Не окончив Академию, Е. Н. Званцева уехала учиться в Париж. Там-то у нее и возникла мысль открыть в России такую рисовальную школу, в которой бы обучали искусству по-новому.
Ей удалось осуществить свой план в 1899 году. Преподавали в ее школе прославленные художники — В. Серов, К. Коровин, Н. П. Ульянов. Вначале в школе было много учеников, дело шло хорошо. Но потом художников стало тяготить преподавание, они бывали все реже, ученики разбегались.
В 1906 году Званцева открыла такую же школу в Петербурге, и она просуществовала до 1916 года. Ею руководили художники Бакст и Добужинский. Одна из учениц этой школы, Ю. Л. Оболенская, вспоминает:
«Сама Елизавета Николаевна произвела на нас чрезвычайно привлекательное впечатление: она вся искрилась жизнью, суетилась, спорила, сердилась, улыбалась в одно и то же время».
Через четыре года, то есть в 1910 году, Бакст решил устроить выставку работ учеников. Она была безыменной. В каталоге перечислялись названия художественных произведений с первого по сотый номер.
Оболенская так описывает день открытия выставки:
«Выставочный сезон кончился, и публики не было. Унылые экспоненты бродили по комнатам в чаянии посетителей, но в залах, пожимая плечами, удалялся с цилиндром в руке старичок Прахов, бурей пронесся, сыпля ругательствами, Репин».

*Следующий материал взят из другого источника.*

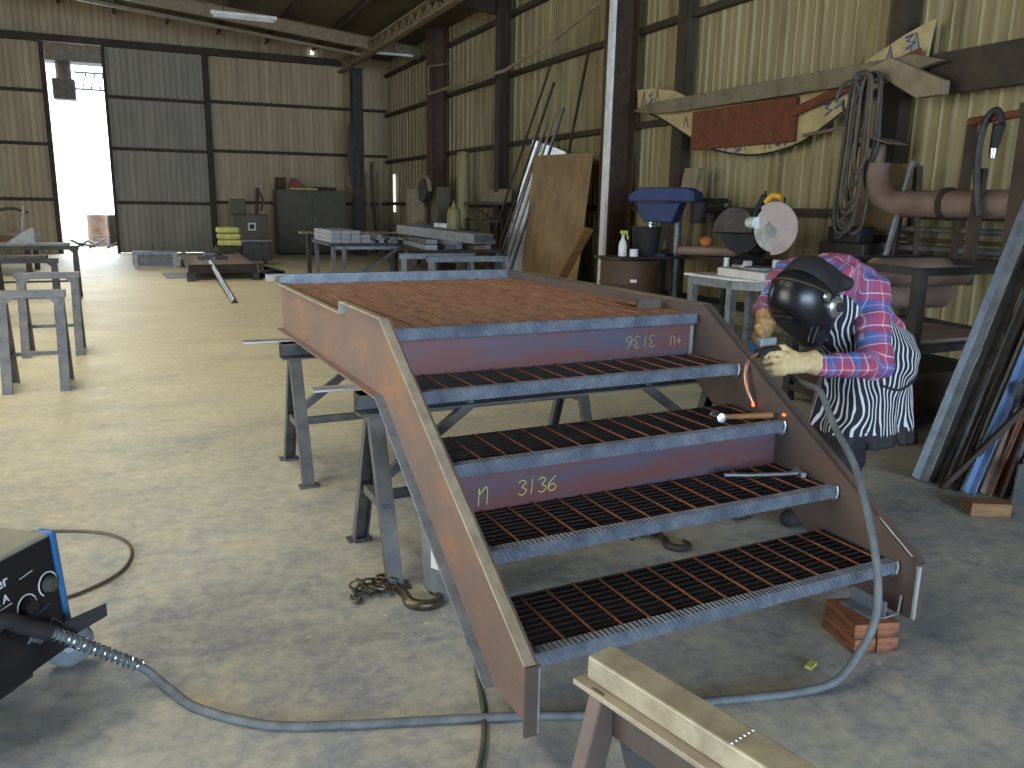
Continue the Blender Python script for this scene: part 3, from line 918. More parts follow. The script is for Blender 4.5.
# boxes and yellow bags
t = thing('steel_box', 'dark grey steel box standing before the green machine', 'box', (2.5, 20.9, 0))
MB().b2((2.20, 20.6, .10), (2.86, 21.1, .56)).build('body', M_darkst, t, bevel=.01)
MB().b2((2.17, 20.57, .56), (2.89, 21.13, .59)).build('lid', M_steel, t)
for x in (2.3, 2.7): MB().b2((x, 20.7, 0), (x + .08, 21.0, .10)).build('foot', M_darkst, t)
tag(MB().b2((1.62, 20.7, 0), (2.12, 21.2, .44)).build('crate', M_girt, bevel=.01), 'brown crate under the yellow sacks', 'crate')
for k in range(3):
    mb = MB(); mb.box((1.95 - .02 * k, 20.95, .44 + .075 + .15 * k), (.56 - .03 * k, .38, .14), .08 * (k - 1))
    o = mb.build('yellow_sack', M_yellow, bevel=.05)
    o.modifiers['bevel'].segments = 4
    tag(o, ['yellow sack, lowest of the three on the brown crate', 'yellow sack, middle of the three on the brown crate', 'yellow sack, topmost of the three on the brown crate'][k], 'sack', 'yellow sacks')
t = thing('green_machine', 'grey-green machine cabinet against the far wall beside the sliding door', 'machine', (2.8, 23.2, 0))
MB().b2((2.25, 23.0, .05), (3.15, 23.6, 1.15)).build('cabinet', M_green, t, bevel=.02)
MB().b2((2.2, 23.05, 1.15), (2.6, 23.5, 1.55)).build('head', M_green, t, bevel=.03)
MB().b2((2.62, 22.985, .74), (2.82, 23.0, .94)).build('name_plate', M_white, t)
MB().b2((2.66, 22.975, .78), (2.78, 22.986, .90)).build('gauge', M_blackm, t)
MB().cyl((2.9, 23.3, 1.15), (2.95, 23.3, 1.85), .05).build('mast', M_redox, t, smooth=True)
MB().tube([(2.95, 23.3, 1.8), (3.05, 23.2, 1.55), (3.0, 23.2, 1.25)], .03, 8, smooth=5).build('hose', M_hose2, t, smooth=True)
t = thing('storage_cabinet', 'wide grey-green metal cabinet standing against the far wall', 'cabinet', (4.6, 24.6, 0))
MB().b2((3.60, 24.3, .06), (5.55, 25.1, 1.84)).build('body', M_green, t, bevel=.015)
for x0, x1 in ((3.63, 4.56), (4.58, 5.52)):
    d = MB().b2((x0, 24.275, .1), (x1, 24.3, 1.81)).build('door', M_green, t, bevel=.004)
    MB().b2((4.5 if x0 < 4 else 4.62, 24.25, .9), (4.53 if x0 < 4 else 4.65, 24.275, 1.08)).build('handle', M_steel, d)
MB().b2((3.6, 24.35, 0), (5.55, 25.05, .06)).build('plinth', M_darkst, t)
o = MB().box((3.75, 24.6, 2.01), (.22, .3, .34), .2).build('red_tool', M_redox, bevel=.03); tag(o, 'dark red tool standing on the left end of the cabinet', 'tool')
o = MB().prism([(0, 0), (.55, .0), (.45, .12), (.15, .34), (.08, .3)], (3.98, 24.5, 1.842), (1, 0, 0), (0, 0, 1), -.25).build('red_case', M_red, bevel=.015); tag(o, 'red wedge-shaped case on the cabinet', 'case')
o = MB().box((4.36, 24.42, 1.87), (.8, .1, .05)).build('yellow_level', M_yellow, bevel=.01); tag(o, 'yellow level lying on the front edge of the cabinet', 'level')
o = MB().box((5.0, 24.6, 1.89), (.6, .3, .09), .1).build('flat_box', M_girt, bevel=.01); tag(o, 'flat brown box on the right end of the cabinet', 'box')
for k, (x, y, r) in enumerate([(5.62, 23.82, .13), (5.70, 23.80, .15)]):
    mb = MB()
    for j in range(5):
        pts = [(x + r * math.sin(a) * .7 + .01 * j, y - .015 * j, 2.95 + .75 * math.cos(a) - .07 * j - (.35 if k else 0)) for a in np.linspace(0, 2 * PI, 20)[:-1]]
        mb.tube(pts, .022, 8, closed=True)
    o = mb.build('hose_coil', M_hose2, smooth=True); tag(o, ['long coil of dark hose hanging high on the dark column', 'second coil of dark hose, hanging lower on the dark column'][k], 'hose')
tag(MB().b2((5.80, 23.75, 1.60), (5.96, 23.85, 1.92)).build('breaker_box', M_redox, bevel=.01), 'small orange-brown box on the dark column', 'box')
for k, (x, h, mm) in enumerate([(6.3, 2.6, M_green), (6.45, 2.4, M_beige), (6.62, 2.75, M_green), (6.8, 2.5, M_beige)]):
    o = MB().bar((x, 24.9, 0), (x + .05, 25.55, h), .09, .03).build('leaning_plank', mm, bevel=.003)
    tag(o, ['leftmost narrow plank leaning in the far corner', 'pale narrow plank leaning in the far corner, second from left', 'tallest green plank leaning in the far corner', 'rightmost plank leaning in the far corner'][k], 'plank')
# sunlit gap between the sheets in the corner: an open slot seen as daylight
o = MB().b2((7.18, 24.9, 1.25), (7.235, 24.98, 2.38)).build('window_slot', emis('daylight_slot', (235, 240, 225), 1.2)); o['kind'] = 'structure'; o.name = 'window_1'
o = MB().b2((4.95, 25.70, 5.76), (5.03, 25.735, 5.86)).build('window_2', emis('daylight_hole', (235, 245, 255), 6.0)); o['kind'] = 'structure'

# machine bench in the far right corner
t = thing('machine_bench', 'dark bench in the far right corner carrying the bandsaw', 'bench', (6.1, 18.4, 0))
MB().b2((5.7, 16.6, .88), (6.65, 20.6, .98)).build('top', M_girt, t)
for y in (16.7, 18.5, 20.4):
    for x in (5.75, 6.5): MB().b2((x, y, 0), (x + .08, y + .08, .88)).build('leg', M_darkst, t)
MB().b2((5.8, 17.0, .3), (6.6, 20.2, .36)).build('shelf', M_darkst, t)
t = thing('bandsaw', 'upright bandsaw with a tall beige column and round wheel guard', 'bandsaw', (6.05, 18.6, .98))
MB().b2((5.85, 18.75, .98), (6.15, 19.25, 1.86)).build('column', M_beige, t, bevel=.02)
MB().b2((6.2, 18.0, .98), (6.5, 18.5, 1.9)).build('rear_cabinet', M_green, t, bevel=.02)
mb = MB(); mb.tube([(6.05, 18.9 - .42 + .42 * math.cos(a), 1.80 + .34 * math.sin(a)) for a in np.linspace(0, PI, 14)], .055, 8); mb.build('wheel_guard', M_beige, t, smooth=True)
MB().cyl((6.0, 18.48, 1.82), (6.12, 18.48, 1.82), .27, seg=28).build('wheel', M_darkst, t, smooth=True)
MB().b2((5.8, 17.9, 1.0), (6.2, 18.6, 1.06)).build('table', M_steel, t)
t = thing('gas_bottle', 'yellowish gas bottle on the machine bench', 'bottle', (6.2, 16.9, .98))
MB().lathe([(.0, 0), (.14, .0), (.15, .05), (.15, .36), (.12, .44), (.05, .49), (.05, .54), (.0, .55)], (6.2, 16.9, .98)).build('body', M_tank, t, smooth=True)
MB().cyl((6.2, 16.9, 1.52), (6.2, 16.9, 1.6), .03).build('valve', M_pipe, t, smooth=True)
tag(MB().lathe([(.0, 0), (.15, 0), (.15, 2.6), (.12, 2.68), (0, 2.7)], (6.82, 18.0, 0)).build('plastic_pipe', M_tank, smooth=True), 'pale yellow standing pipe against the right wall, behind the gas bottle', 'pipe')
for k in range(2):
    o = MB().lathe([(0, 0), (.1, 0), (.1, .12), (.09, .13), (0, .13)], (6.0 + .05 * k, 17.35 - .3 * k, .981)).build('paint_tin', M_whitem, smooth=True)
    tag(o, ['white tin on the machine bench, nearer the bandsaw', 'white tin on the machine bench, nearer the gas bottle'][k], 'tin', 'white tins')
t = thing('wall_shelf', 'dark wall shelf with a tilted panel above it, left of the leaning bars', 'shelf', (6.9, 16.2, 1.5))
MB().b2((6.6, 15.1, 1.52), (7.2, 17.3, 1.57)).build('board', M_darkst, t)
MB().prism([(0, 0), (1.6, 0), (1.5, .28), (.15, .28)], (6.82, 15.3, 1.58), (0, 1, 0), (.3, 0, 1), .03).build('panel', M_beige, t)
for y in (15.2, 17.1): MB().bar((6.68, y, 1.52), (7.2, y, 1.2), .03, .03).build('bracket', M_girt, t)
t = thing('tool_rack', 'dark rack with two shelves under the wall shelf', 'rack', (6.7, 16.0, 0))
for z in (.5, 1.18): MB().b2((6.45, 14.9, z), (7.1, 16.9, z + .04)).build('shelf', M_darkst, t)
for y in (14.95, 16.8):
    for x in (6.47, 7.03): MB().b2((x, y, 0), (x + .05, y + .05, 1.24)).build('post', M_girt, t)

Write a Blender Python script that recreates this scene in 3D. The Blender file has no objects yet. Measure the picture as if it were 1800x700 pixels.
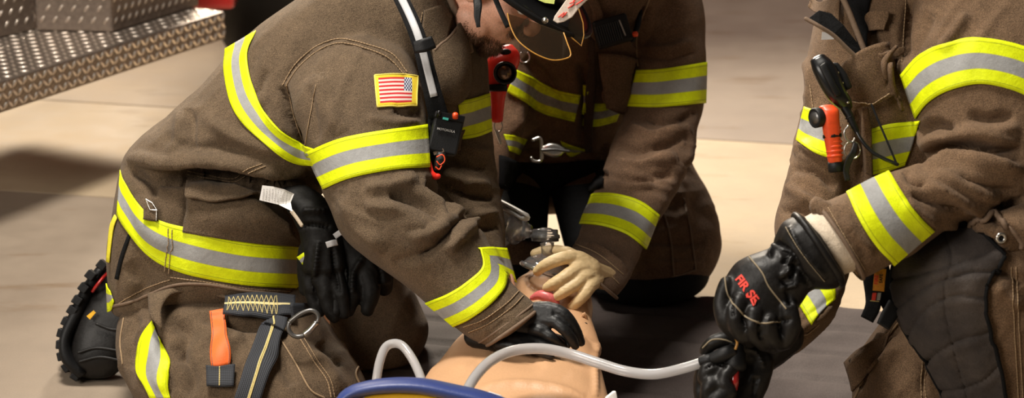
import bpy, bmesh, math, random
import numpy as np
from mathutils import Vector, Matrix
from mathutils.bvhtree import BVHTree

random.seed(7)
S = bpy.context.scene
COL = S.collection

# ------------------------------------------------------------------ camera
FPX = 4000.0
CAM = np.array([0.0, 0.0, 1.64])
PIT = math.radians(17.0)
FW = np.array([0, math.cos(PIT), -math.sin(PIT)])
UP = np.array([0, math.sin(PIT), math.cos(PIT)])
RT = np.array([1.0, 0, 0])
cd = bpy.data.cameras.new('camera')
cam = bpy.data.objects.new('camera', cd)
COL.objects.link(cam)
cam.location = CAM
cam.rotation_euler = (math.pi / 2 - PIT, 0, 0)
cd.sensor_width = 36.0
cd.lens = FPX / 1800 * 36.0
cd.clip_start = 0.1
cd.clip_end = 60
cd.dof.use_dof = True
cd.dof.focus_distance = 4.05
cd.dof.aperture_fstop = 4.5
S.camera = cam

# ------------------------------------------------------------------ light and exposure
w = bpy.data.worlds.new('World')
S.world = w
w.use_nodes = True
w.node_tree.nodes['Background'].inputs[0].default_value = (1.0, 0.90, 0.78, 1)
w.node_tree.nodes['Background'].inputs[1].default_value = 0.055

def area(name, loc, target, size, power, col):
    l = bpy.data.lights.new(name, 'AREA')
    l.shape = 'RECTANGLE'
    l.size, l.size_y = size
    l.energy = power
    l.color = col
    o = bpy.data.objects.new(name, l)
    COL.objects.link(o)
    o.location = loc
    o.rotation_euler = (Vector(target) - Vector(loc)).to_track_quat('-Z', 'Y').to_euler()
    return o

area('bay_lamp', (-1.0, 3.9, 4.3), (-0.1, 4.4, 0.3), (1.1, 0.8), 175, (1.0, 0.93, 0.83))
area('rear_bay_lamp', (-1.0, 9.5, 3.3), (0.2, 4.8, 0.2), (1.6, 0.8), 380, (1.0, 0.88, 0.72))
area('bay_door_light', (-3.0, 0.8, 2.7), (0.1, 4.3, 0.4), (2.2, 1.8), 95, (1.0, 0.92, 0.82))
S.view_settings.view_transform = 'Standard'
S.view_settings.look = 'None'
S.view_settings.gamma = 1
S.view_settings.use_curve_mapping = False
S.view_settings.exposure = 0.58

# ------------------------------------------------------------------ helpers
def P(px, py, d):
    return CAM + FW * d + RT * ((px - 900) / FPX * d) + UP * ((350 - py) / FPX * d)

def proj(V):
    q = np.asarray(V) - CAM
    d = q @ FW
    return np.stack([900 + (q @ RT) / d * FPX, 350 - (q @ UP) / d * FPX, d], -1)

def depth_z(py, z):
    return (CAM[2] - z) / (math.sin(PIT) - (350 - py) / FPX * math.cos(PIT))

def G(px, py, z=0.0):
    return P(px, py, depth_z(py, z))

def cr(pts, sub):
    """Catmull-Rom through rows of an array"""
    p = np.asarray(pts, float)
    n = len(p)
    if n < 3:
        t = np.linspace(0, 1, sub * (n - 1) + 1)[:, None]
        return p[0] * (1 - t) + p[-1] * t
    e = np.vstack([2 * p[0] - p[1], p, 2 * p[-1] - p[-2]])
    out = []
    for i in range(n - 1):
        a, b, c, d = e[i:i + 4]
        for k in range(sub):
            t = k / sub
            out.append(0.5 * ((2 * b) + (c - a) * t + (2 * a - 5 * b + 4 * c - d) * t * t + (3 * b - a - 3 * c + d) * t ** 3))
    out.append(p[-1])
    return np.array(out)

def resample(p, n):
    p = np.asarray(p, float)
    s = np.r_[0, np.cumsum(np.linalg.norm(np.diff(p, axis=0), axis=1))]
    t = np.linspace(0, s[-1], n)
    return np.stack([np.interp(t, s, p[:, k]) for k in range(p.shape[1])], -1)

def smoothpath(p, n):
    return resample(cr(p, 10), n)

class MB:
    def __init__(self):
        self.v = []; self.f = []; self.uv = {}
    def add(self, v, f):
        o = len(self.v)
        self.v += [tuple(map(float, a)) for a in v]
        self.f += [tuple(i + o for i in q) for q in f]
        return o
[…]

Впоследствии Репин посвятил этой выставке статью в газете «Биржевые ведомости». В ней — резко отрицательное отношение художника к декадентству и формалистической живописи.
В статье, озаглавленной «В аду Пифона», Репин писал:
«Редакция «Аполлон» по ошибке взяла себе имя бога солнца, света и красоты: она всецело служит отвратительному египетскому божеству — Пифону — безобразный раскоряка, в виде лягушки, он олицетворяет все гнусное и вредное в жизни человека…
Моим Вергилием в аду «Аполлона» был Н. Д. Ермаков. И когда со стен лезли в глаза мои отвратительные малевания циклопов — учеников г. Бакста, я не знал, куда укрыться, и схватился за плечи моего спутника, чтобы не упасть от головокружения.
— Пойдемте отсюда, — говорю я спутнику, — это нестерпимо!
— Да вы вникните в эти работы, всмотритесь, нельзя же так голословно порицать…
Знакомый голос, я обернулся.
Это говорила обиженно, до раздражения, Е. Н. Званцева, директриса школы г. Бакста. Так было странно видеть почтенную фигуру женщины и слышать красивый тембр ее голоса в этом чаду миазмов художественного разложения, в этой оргии пластического невежества.